Branch protection rules help keep our main branches stable and prevent accidental or unreviewed changes.
They enforce reviews, status checks, and other safeguards before code can be merged.

Why we use branch protection

  • Quality: Ensures code is reviewed and tested before it reaches shared branches.
  • Security: Prevents direct pushes and reduces the risk of leaking secrets or breaking production.
  • Consistency: Enforces a predictable workflow for everyone.
tip

If you’re new to Git or our workflow, please read the rest of this Git documentation first.


These are common defaults many teams use for main (and often release/*):

  1. Restrict direct pushes
    Require Pull Requests / Merge Requests instead of pushing directly to protected branches.

  2. Require approvals
    At least 1–2 approvals before merging.

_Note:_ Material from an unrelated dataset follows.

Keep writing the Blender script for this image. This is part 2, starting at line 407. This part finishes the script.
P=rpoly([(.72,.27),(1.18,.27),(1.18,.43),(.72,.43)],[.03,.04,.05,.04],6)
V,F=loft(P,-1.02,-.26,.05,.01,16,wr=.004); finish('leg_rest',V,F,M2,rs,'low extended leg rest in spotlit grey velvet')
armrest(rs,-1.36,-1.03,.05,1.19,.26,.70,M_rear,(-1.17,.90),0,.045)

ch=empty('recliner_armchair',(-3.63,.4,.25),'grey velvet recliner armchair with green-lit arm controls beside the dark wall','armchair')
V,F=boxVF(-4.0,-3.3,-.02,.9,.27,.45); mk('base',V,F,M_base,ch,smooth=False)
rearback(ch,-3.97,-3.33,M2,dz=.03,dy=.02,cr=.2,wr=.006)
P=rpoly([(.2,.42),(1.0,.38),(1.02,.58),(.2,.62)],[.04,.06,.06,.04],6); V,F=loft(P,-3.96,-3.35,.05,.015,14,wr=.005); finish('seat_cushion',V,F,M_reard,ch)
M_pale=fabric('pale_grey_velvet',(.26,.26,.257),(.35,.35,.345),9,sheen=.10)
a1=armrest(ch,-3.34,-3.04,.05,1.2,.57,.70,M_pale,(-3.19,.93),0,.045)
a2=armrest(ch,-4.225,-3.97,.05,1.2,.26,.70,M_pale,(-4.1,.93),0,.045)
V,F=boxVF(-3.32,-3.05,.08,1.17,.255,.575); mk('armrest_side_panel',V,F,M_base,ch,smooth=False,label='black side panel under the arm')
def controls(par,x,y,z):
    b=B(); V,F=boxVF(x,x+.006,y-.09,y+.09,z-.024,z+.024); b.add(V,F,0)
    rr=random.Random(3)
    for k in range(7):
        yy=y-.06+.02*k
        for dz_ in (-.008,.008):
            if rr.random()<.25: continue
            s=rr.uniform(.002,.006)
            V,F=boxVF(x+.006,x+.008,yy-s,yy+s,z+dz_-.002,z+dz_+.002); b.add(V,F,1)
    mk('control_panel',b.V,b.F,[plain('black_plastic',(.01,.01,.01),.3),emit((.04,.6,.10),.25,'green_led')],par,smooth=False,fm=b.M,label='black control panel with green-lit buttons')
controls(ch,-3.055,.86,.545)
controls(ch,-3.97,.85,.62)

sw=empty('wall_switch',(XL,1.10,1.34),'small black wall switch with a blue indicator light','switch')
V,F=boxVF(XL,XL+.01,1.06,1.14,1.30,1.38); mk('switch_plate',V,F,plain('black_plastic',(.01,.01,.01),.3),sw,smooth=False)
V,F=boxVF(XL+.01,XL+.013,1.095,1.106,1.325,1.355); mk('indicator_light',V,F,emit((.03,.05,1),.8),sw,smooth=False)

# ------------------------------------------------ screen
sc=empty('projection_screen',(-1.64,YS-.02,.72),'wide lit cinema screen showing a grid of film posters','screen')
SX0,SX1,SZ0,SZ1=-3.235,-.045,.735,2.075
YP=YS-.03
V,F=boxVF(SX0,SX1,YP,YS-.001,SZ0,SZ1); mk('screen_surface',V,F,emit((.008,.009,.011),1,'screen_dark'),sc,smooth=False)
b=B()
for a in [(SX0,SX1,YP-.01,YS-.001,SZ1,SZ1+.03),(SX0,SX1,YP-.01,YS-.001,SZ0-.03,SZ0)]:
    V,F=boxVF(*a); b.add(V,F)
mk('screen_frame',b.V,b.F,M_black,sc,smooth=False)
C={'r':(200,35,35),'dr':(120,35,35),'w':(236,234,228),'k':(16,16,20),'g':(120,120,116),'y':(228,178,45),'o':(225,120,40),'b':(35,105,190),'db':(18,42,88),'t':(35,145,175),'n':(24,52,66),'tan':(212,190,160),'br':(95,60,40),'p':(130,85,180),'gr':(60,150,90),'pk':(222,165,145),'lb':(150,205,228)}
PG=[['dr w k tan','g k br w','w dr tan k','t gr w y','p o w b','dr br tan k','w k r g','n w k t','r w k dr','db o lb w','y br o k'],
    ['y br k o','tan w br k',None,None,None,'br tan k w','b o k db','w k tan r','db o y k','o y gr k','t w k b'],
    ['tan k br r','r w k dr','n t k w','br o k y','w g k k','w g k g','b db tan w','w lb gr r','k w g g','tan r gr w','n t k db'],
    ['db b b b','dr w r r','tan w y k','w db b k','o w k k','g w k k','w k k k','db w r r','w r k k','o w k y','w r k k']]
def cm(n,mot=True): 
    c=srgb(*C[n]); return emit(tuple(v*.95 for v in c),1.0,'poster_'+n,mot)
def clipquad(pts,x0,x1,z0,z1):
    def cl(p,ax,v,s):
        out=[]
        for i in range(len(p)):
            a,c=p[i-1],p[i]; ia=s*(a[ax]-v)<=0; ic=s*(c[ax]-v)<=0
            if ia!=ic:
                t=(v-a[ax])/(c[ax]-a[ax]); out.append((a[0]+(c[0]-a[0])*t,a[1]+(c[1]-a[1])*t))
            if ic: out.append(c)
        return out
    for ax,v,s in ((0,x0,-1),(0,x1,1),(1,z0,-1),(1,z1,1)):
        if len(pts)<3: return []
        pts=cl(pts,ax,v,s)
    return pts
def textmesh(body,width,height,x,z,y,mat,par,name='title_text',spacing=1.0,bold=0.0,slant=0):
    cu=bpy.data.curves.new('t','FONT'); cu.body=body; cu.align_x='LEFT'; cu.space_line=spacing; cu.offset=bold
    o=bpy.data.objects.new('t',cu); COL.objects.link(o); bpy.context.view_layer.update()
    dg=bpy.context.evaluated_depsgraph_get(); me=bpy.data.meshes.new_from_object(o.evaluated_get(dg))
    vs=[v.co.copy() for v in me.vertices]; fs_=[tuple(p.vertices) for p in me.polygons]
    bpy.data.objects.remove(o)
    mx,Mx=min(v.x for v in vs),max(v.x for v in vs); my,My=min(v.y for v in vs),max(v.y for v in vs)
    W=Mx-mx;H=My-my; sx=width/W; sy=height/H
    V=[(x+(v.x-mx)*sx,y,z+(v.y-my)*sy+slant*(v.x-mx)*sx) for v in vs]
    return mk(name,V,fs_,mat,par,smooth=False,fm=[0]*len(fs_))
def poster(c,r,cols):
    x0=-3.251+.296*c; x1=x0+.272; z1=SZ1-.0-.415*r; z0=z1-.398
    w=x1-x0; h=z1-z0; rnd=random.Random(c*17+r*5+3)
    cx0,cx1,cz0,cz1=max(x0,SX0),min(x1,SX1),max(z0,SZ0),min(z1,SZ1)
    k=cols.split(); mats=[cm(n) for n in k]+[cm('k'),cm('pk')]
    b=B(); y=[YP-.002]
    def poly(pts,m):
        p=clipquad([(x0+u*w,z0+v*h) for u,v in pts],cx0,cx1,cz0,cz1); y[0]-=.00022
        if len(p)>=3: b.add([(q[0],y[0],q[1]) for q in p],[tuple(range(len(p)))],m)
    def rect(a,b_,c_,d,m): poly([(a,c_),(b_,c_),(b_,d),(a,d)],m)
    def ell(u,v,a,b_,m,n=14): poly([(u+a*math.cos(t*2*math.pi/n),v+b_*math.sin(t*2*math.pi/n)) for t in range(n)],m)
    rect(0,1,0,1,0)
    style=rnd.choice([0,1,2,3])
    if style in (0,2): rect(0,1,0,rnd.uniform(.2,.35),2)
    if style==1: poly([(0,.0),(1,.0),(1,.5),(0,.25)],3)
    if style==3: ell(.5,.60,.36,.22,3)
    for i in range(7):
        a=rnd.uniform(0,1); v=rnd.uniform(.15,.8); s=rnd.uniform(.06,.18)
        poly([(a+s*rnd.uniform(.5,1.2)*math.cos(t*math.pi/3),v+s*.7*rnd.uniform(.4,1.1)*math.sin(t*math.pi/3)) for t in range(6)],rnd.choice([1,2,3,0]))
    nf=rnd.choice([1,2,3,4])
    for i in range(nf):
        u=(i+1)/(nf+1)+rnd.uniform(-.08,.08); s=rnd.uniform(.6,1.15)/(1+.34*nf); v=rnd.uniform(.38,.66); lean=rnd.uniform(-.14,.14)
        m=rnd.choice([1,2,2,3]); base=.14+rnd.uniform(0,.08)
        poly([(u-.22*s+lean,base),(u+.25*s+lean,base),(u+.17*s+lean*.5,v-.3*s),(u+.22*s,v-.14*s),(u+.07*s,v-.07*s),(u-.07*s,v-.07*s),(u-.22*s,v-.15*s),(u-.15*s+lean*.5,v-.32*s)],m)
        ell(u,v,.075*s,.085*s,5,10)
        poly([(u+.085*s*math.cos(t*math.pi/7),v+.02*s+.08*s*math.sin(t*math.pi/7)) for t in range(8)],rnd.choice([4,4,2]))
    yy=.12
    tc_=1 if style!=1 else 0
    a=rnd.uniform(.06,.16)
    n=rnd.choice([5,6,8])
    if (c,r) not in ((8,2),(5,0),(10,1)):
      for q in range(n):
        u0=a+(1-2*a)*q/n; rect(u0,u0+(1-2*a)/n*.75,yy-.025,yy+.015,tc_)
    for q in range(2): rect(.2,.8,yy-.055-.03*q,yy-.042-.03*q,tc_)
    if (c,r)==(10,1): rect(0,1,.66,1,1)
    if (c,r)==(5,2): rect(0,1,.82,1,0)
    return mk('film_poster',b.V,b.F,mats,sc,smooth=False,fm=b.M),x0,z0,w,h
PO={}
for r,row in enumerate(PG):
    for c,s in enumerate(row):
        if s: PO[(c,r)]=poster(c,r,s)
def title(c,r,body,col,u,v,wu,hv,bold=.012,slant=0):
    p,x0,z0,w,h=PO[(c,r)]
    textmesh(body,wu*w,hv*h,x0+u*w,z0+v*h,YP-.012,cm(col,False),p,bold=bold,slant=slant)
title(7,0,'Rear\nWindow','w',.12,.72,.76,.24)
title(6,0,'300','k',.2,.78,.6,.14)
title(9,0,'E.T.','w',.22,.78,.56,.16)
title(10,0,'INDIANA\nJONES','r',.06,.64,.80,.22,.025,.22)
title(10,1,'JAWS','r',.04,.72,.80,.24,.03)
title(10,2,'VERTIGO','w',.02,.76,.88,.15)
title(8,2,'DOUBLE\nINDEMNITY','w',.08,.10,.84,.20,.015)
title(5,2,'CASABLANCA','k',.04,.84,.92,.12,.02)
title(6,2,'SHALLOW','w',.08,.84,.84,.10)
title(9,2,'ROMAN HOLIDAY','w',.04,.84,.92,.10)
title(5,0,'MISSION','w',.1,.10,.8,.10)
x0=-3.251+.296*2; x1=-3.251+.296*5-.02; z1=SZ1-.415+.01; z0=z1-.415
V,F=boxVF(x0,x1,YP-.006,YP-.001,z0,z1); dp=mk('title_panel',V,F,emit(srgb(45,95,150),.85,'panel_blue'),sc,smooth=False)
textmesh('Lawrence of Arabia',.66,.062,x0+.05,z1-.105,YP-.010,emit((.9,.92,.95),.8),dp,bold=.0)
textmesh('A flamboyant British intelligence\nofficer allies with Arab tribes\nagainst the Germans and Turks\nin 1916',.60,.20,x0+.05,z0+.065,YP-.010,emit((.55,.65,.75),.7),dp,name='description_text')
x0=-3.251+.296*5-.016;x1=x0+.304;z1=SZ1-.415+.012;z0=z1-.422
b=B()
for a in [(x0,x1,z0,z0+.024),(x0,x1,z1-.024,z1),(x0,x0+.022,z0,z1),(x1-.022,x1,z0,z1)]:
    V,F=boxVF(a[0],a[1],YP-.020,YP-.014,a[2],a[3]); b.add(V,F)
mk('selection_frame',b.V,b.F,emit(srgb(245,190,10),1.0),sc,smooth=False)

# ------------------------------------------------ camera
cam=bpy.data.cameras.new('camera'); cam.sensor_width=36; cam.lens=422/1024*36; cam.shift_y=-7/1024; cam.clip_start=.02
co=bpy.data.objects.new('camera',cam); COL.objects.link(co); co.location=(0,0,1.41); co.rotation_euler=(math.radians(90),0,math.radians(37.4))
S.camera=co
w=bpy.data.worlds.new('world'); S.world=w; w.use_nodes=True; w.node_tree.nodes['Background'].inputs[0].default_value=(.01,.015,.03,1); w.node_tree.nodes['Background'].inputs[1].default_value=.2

  3. Require status checks
    CI must pass (tests, linting, build) before merge is allowed.

  4. Require up-to-date branch
    The feature branch must be up to date with main before merging (prevents “surprise” conflicts).

  5. Prevent force pushes and deletions
    Force pushes and branch deletion should be blocked for protected branches.

warning

Do not protect too aggressively at the beginning.
Start with a baseline and tighten rules as CI and team routines mature.


Step-by-step: GitHub (Branch Protection)

  1. Open your repository on GitHub.
  2. Go to Settings → Branches.
  3. Navigate to Rules, click New ruleset.

Git Branch Rule Set

  1. In Branch name pattern, enter:

    • main (and optionally dev)
    • release/* (if you use release branches)
  2. Enable the recommended options:

    • ✅ Restrict deletions
    • ✅ Require a pull request before merging
      • Required approvals: 1
    • ✅ Block force pushes

Git Branch Ruleset Settings

  1. Click Save changes.
tip

If your CI checks don’t show up in the list, run the pipeline once (or ensure the workflow is enabled) so GitHub can detect the check names.

Troubleshooting

  • “I can’t merge even though everything looks fine”
    Check if required status checks are still running or if the branch is out of date with main.

  • “Status check not found”
    Ensure the CI pipeline ran at least once and the check name matches the required rule.

  • “Admins can bypass rules”
    Consider disabling admin bypass (where supported) if you want stricter enforcement.